Enter Ryouichi Suzuki, who has been providing POV-Ray with unofficial add-on code since 1996. He provided the first patches to POV-Ray 3.0, which introduced the isosurface object, now a standard object in version 3.5. Suzuki's code, contained in the Zip file referenced above, contains routines that expand the functionality of POV-Ray density files, including the option of rendering floating-point density file data.

When using density files as functions one must consider that although a mathematical function is a continuous expression—it is defined for any floating-point value of x, y and z spatial coordinates—a density file is a discrete set of data referenced by integer array indices. Interpolation must be done for referencing space in between gridpoints when rendering a scene. The two interpolation methods available are trilinear and tricubic spline. Trilinear interpolation is fast but usually does not produce as smooth an interpolation as does tricubic spline interpolation.

After patching the POV-Ray 3.5 code with Suzuki's density file code, you can render floating-point isosurfaces if you adhere to the df3 format or Suzuki's extended format. In my case, I had hundreds of gigabytes of HDF (hierarchical data format) model data, which is designed specifically for numerical models. Because I am interested in not only producing a few isosurface images but making animations from hundreds, sometimes thousands, of these images, writing an HDF to df3 converter for each of these files was not a viable option. Hence, I started looking closely at the POV-Ray routines that handle density file data with the hope that I could modify the code to read HDF data.

It was important to me that the modifications I made to POV-Ray would not cause a loss of functionality or break compatibility with the unpatched version. I achieved this goal by adding some new objects, referenced in the scene description file, that could be parsed and rendered by my patched version, while leaving all other objects alone.

The main piece of code I modified is found in pattern.cpp, which contains the Read_Density_File routine. This routine, as you might have guessed, reads density file data into a three-dimensional array. Using this routine as a template, I created a new routine, Read_Hdf_File, to read my history file data into POV-Ray. This is where most of the modification of the POV-Ray code needs to be made to adhere to your own data format. An abbreviated version of Read_Hdf_file is shown in Listing 1.

void Read_Hdf_File (DENSITY_FILE * df)
{
    Locate_Density_File(df->Data->Name);
    df->Data->Type = 1; //floating point data
    Open_HDF_File(df->Data->Name);
    //povray needs array dimensions
    Read_HDF_File_Geometry(nx,ny,nz);
    df->Data->Sx = nx;
    df->Data->Sy = ny;
    df->Data->Sz = nz;
    //this array will contain density file data
    Allocate_Memory(mapF,nx,ny,nz);
    //read variable into mapF array
    Get_HDF_File_Data(Var,mapF,nx,ny,nz);
    //density file pointer now points to model data
    df->Data->DensityF = mapF;
}

The function of Read_Hdf_file is to read HDF floating-point data into mapF, a 3-D array of floats, where it now is ready to be manipulated as a density file.
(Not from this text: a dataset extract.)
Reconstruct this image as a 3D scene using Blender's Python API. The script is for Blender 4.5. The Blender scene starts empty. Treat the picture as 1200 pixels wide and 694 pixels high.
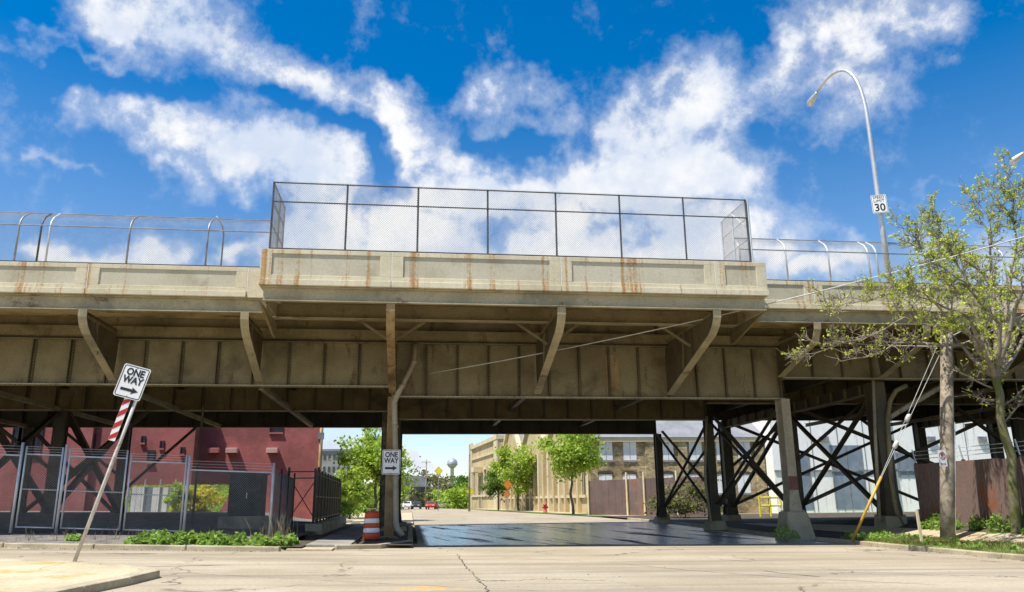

I wrote a separate piece of code called history.c, which contains all of the HDF I/O routines referenced in pattern.cpp. Your data file format will require its own format-specific code to read your 3-D data into POV-Ray.

A few more files were modified in order for POV-Ray to recognize the new HDF file format natively and to allow for the rendering of more than one model variable per scene. Table 1 contains a list of the files modified and a brief description of what was done to each file.

The HDF file format allows for more than one variable to be stored in each file, unlike the density_file format. In my case, each HDF file is a snapshot of the model state at a given time and contains 12 3-D variables per file. It often is illustrative to look at multiple variables, such as cloud, rain, hail and snow, together in one scene. I achieved this by creating a new token representing the HDF file format, called HDF_TOKEN (distinct from DF3_TOKEN representing the original df3 format), and added a new character array called Var to the structure Density_file_Data_Struct. Var is assigned in the scene description file and is passed as an argument to the HDF routines to specify what model variable to select. In order to parse the variable name (represented as a character string), I added an additional case statement to the Parse_PatternFunction routine in parstxtr.cpp (Listing 2). Notice the addition of Parse_Comma and Parse_C_String, which grab the variable to be read.